The following advice comes from Chris White from the Royal Shakespeare company who worked with the students on Friday afternoon. He concentrated on a single soliloquy from Act 3, Scene 1 (Attached at the bottom)
- Feminine ending of line 3 a good example of form and content working together: the iambic line is not sufficient to contain the surge of emotion, hence the ‘o’erflow’
- Monosyllabic lines: line 4 is a good example. A technique Shakespeare uses often to encourage the actor to give space and time for the words. It is a technique that serves as an emotional clue to the actor
- Alliteration through the first 8 lines, of ‘w’: an encouragement for the actor to make a thread through these sounds and to draw particular attention to ‘woes’ – the emotional centre of the speech; and ‘welkin’ – Lavinia, the subject of the speech and source of woe.

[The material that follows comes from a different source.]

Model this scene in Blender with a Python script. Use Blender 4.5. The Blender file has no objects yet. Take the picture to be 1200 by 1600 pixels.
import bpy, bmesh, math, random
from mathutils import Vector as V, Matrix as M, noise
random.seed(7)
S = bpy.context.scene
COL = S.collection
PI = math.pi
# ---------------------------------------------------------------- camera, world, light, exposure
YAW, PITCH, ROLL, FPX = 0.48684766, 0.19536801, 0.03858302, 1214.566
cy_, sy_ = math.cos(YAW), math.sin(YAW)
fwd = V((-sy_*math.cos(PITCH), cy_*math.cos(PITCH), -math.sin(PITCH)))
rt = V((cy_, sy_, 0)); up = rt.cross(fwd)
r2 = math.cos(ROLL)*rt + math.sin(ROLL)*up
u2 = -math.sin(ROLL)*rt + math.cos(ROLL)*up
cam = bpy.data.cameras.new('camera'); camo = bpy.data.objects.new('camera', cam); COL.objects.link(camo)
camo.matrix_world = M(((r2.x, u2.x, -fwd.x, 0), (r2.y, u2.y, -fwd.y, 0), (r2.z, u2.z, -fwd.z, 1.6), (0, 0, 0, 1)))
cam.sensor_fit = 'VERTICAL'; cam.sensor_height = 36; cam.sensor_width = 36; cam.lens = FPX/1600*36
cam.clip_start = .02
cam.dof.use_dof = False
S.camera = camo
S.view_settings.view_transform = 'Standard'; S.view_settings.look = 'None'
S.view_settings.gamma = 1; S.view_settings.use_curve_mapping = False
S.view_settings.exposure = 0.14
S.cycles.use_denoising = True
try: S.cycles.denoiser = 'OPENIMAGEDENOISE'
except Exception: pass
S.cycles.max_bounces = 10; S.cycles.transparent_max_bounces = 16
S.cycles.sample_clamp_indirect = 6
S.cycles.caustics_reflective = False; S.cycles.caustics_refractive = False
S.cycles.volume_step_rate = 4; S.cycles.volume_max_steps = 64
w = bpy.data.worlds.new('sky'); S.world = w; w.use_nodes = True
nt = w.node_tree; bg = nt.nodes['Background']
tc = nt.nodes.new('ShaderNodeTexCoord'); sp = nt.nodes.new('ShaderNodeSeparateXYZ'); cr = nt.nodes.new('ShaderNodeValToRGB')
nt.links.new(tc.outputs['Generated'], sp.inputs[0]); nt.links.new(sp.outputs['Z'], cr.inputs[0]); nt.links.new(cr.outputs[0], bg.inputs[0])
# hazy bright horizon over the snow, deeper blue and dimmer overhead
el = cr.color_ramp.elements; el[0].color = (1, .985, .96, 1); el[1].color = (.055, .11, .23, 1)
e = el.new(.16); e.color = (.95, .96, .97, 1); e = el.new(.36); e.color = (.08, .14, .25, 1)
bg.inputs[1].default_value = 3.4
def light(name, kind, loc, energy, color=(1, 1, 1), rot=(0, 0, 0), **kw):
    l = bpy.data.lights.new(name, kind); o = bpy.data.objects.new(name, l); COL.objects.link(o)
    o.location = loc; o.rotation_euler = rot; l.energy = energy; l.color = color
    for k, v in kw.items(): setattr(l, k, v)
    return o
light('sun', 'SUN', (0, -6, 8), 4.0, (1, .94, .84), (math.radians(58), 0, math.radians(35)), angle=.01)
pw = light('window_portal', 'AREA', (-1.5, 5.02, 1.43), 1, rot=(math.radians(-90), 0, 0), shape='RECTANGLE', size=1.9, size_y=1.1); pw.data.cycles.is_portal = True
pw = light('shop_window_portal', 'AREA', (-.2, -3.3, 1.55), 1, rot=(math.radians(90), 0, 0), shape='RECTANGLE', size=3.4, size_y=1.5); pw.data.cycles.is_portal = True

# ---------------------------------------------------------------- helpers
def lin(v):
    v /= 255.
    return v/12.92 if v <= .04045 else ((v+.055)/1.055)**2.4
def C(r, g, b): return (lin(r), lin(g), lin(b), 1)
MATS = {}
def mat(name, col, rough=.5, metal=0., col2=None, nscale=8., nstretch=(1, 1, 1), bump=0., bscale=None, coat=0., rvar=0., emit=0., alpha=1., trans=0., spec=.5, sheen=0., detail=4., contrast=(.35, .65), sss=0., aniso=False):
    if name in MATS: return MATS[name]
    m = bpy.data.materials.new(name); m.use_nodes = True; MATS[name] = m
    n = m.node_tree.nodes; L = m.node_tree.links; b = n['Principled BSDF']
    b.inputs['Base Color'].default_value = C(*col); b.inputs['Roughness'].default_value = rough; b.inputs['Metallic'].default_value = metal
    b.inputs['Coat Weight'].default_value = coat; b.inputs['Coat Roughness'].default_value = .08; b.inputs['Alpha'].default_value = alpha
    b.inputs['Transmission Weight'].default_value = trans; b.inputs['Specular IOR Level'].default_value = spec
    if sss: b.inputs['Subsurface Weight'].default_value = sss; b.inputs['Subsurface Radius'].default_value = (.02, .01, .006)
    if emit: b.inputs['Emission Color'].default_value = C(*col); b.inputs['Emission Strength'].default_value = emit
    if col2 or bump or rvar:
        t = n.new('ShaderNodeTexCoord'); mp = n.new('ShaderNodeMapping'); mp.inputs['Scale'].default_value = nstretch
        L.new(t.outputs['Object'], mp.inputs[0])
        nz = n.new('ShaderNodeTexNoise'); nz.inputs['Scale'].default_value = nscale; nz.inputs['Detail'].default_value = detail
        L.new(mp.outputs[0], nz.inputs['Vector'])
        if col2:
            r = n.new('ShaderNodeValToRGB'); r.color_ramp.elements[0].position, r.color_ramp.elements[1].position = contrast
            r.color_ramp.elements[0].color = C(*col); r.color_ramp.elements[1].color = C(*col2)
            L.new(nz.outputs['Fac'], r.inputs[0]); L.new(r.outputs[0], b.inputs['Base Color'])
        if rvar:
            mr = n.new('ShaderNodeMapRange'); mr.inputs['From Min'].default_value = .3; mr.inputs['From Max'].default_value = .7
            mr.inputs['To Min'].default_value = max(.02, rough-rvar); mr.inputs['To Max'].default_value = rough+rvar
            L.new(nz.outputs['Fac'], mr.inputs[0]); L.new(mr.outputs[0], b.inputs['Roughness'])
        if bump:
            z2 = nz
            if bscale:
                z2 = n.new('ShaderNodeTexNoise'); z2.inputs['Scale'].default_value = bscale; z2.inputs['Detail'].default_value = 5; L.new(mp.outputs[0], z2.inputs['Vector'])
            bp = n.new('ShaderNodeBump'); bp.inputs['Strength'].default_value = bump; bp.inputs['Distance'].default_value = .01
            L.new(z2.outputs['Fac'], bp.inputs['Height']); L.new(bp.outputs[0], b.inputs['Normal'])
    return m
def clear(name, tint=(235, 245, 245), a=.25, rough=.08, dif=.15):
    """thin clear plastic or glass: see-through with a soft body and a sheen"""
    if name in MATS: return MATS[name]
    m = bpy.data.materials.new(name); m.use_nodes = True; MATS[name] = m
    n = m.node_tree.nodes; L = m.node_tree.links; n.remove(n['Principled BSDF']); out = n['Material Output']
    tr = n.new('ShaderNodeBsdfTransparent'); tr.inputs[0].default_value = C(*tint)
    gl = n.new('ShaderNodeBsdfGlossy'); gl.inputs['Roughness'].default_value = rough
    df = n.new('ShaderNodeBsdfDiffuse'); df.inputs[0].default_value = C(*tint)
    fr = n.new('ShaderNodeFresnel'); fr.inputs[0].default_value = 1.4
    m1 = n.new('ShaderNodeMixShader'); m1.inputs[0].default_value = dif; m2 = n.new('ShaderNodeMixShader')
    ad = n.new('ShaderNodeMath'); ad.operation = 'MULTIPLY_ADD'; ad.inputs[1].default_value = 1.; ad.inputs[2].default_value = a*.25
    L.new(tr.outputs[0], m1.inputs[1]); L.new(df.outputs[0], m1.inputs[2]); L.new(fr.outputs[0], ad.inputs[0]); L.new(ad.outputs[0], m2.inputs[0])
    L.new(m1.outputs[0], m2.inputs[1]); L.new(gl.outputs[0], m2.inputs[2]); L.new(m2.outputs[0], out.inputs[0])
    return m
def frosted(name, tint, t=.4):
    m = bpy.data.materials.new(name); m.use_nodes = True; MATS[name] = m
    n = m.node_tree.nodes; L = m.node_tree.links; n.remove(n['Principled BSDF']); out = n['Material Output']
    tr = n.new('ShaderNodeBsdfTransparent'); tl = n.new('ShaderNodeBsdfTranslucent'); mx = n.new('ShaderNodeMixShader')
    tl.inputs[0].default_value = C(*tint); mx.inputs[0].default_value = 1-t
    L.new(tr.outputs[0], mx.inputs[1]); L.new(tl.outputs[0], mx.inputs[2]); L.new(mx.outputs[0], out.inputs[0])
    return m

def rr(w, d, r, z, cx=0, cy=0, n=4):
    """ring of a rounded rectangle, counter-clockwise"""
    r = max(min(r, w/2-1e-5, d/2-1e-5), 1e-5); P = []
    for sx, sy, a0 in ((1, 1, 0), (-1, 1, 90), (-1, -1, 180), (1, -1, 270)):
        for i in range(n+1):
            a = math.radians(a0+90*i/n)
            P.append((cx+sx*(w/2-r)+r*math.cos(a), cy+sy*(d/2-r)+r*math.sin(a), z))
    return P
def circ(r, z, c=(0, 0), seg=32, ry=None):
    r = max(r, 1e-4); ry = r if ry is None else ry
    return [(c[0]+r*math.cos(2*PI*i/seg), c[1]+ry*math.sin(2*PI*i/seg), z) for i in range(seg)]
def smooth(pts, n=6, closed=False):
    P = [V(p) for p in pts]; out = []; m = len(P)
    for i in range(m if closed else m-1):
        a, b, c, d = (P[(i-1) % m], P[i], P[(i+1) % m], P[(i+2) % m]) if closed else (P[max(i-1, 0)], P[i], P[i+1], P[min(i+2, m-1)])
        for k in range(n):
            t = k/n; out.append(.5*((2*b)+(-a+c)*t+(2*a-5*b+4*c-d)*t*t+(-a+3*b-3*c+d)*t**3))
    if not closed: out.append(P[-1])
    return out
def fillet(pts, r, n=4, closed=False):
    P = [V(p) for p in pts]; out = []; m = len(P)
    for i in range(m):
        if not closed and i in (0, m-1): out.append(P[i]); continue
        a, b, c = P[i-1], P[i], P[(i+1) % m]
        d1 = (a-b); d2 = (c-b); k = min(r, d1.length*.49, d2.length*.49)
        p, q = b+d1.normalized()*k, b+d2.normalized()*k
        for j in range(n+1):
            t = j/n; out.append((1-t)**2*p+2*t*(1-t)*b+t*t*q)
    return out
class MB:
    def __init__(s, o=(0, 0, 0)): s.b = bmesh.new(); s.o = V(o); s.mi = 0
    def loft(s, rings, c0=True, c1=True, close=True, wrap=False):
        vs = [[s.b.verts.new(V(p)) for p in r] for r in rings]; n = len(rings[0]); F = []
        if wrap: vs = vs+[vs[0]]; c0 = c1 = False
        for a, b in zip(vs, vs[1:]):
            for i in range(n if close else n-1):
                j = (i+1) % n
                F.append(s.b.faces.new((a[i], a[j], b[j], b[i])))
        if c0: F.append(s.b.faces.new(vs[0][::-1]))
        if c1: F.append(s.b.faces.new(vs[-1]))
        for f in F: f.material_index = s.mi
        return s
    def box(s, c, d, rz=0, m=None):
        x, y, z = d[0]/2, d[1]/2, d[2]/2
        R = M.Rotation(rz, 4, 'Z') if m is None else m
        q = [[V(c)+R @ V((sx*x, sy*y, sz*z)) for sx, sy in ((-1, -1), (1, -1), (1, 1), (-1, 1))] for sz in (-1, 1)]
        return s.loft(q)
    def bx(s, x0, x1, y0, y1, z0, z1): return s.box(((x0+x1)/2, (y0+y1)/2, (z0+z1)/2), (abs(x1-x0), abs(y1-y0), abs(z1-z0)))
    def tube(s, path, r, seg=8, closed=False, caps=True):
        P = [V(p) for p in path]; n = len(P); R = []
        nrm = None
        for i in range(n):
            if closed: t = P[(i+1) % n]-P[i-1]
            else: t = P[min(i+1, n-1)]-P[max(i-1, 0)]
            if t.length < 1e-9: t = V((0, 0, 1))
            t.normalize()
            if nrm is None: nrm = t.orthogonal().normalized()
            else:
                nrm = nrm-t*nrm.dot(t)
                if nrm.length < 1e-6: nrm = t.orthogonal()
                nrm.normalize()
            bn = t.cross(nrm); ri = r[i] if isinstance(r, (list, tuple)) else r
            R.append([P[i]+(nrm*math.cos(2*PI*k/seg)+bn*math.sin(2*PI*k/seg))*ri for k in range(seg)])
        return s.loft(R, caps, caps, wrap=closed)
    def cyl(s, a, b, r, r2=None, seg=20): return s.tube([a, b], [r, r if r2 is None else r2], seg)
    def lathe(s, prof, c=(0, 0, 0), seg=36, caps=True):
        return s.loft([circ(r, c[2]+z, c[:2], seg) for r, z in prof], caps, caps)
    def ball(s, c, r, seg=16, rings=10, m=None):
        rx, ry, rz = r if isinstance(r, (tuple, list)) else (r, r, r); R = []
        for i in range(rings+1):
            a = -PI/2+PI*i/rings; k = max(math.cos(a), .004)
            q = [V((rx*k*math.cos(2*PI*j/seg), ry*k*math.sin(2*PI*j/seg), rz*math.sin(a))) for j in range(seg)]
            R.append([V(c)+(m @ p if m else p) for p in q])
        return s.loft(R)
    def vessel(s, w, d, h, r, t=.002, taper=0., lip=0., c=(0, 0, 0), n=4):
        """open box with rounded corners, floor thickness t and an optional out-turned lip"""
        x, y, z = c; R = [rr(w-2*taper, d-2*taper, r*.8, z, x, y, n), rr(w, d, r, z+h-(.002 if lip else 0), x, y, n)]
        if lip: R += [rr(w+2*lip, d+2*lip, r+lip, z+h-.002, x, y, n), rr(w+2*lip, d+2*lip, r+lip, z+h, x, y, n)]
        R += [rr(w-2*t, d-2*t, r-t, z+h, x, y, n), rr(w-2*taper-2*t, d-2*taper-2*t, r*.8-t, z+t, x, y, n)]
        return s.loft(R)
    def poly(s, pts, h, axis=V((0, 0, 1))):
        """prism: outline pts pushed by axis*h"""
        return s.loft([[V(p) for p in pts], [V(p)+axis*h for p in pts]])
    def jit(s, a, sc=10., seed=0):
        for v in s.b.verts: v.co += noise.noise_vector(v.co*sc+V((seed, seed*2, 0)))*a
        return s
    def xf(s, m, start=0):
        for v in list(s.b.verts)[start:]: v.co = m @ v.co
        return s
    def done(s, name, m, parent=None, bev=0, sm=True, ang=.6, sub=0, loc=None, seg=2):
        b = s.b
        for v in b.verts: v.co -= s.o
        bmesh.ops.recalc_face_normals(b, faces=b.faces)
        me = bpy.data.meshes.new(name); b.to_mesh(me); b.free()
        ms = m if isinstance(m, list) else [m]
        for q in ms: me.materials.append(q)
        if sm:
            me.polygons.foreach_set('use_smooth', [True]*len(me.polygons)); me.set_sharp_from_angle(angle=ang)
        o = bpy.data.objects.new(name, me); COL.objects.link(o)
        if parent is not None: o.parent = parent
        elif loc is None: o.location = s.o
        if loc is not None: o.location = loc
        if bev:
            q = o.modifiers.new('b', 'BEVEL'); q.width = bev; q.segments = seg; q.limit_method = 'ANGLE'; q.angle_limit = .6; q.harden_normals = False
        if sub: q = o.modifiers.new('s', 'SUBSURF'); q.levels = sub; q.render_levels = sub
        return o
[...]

- Personification: good example in line 5. As with the use of metaphor in line 7 and beyond, it is a clue to the actor that there is a need to reach beyond the everyday to encompass the scale of feeling
- Caesura: really strong example in line 7; when in the middle of the line there is a change of thought and sense that is indicated by a semi-colon (as here) or a full stop. In this case, the technique is used to steer the actor towards a big shift. Here it is ‘I’ to ‘her’ and the strong suggestion is that her actual physical presence shocks him anew. So, again, the literary technique is deployed to steer the actor towards a sudden shift in focus and emotion
- Repetition in line 9 and 10 suggests a build and growth towards climax, which is further shown through…
- Enjambment: where the sense of line 10 overflows into line 11. Previously, the sense pretty much fits within each verse line. The fact that it over spills here is another clue to the actor that when the form ceases to be regular, the emotional current is at its strongest and the speaker, Titus, is struggling to express the full weight of what he is feeling and undergoing.
- Sound carrying meaning: there is probably a better technical term for this but we observed that near the end of the speech the word ‘vomit’ sticks out. Again, the reason is technical: Shakespeare has avoided using the ‘v’ sound until now so that is has maximum impact when it does. In an essay I would suggest referring to this as the ‘sonic range’ used by Shakespeare (?). Just after the word ‘vomit’, we also observed that the first full stop occurs. The use of this new form of punctuation suggests a pause for the actor and the suggestion that all that has gone before it has been in constant motion, a flurry, like vomiting, a quality which was detectable when you read it aloud.
In summary, the use of literary techniques are plentiful and are there to help the actor bring the words alive.
TITUS ANDRONICUS
If there were reason for these miseries,
Then into limits could I bind my woes:
When heaven doth weep, doth not the earth o’erflow?
If the winds rage, doth not the sea wax mad,
Threatening the welkin with his big-swoln face?
And wilt thou have a reason for this coil?
I am the sea; hark, how her sighs do blow!
She is the weeping welkin, I the earth:
Then must my sea be moved with her sighs;
Then must my earth with her continual tears
Become a deluge, overflow’d and drown’d;
For why my bowels cannot hide her woes,
But like a drunkard must I vomit them.
Then give me leave, for losers will have leave
To ease their stomachs with their bitter tongues.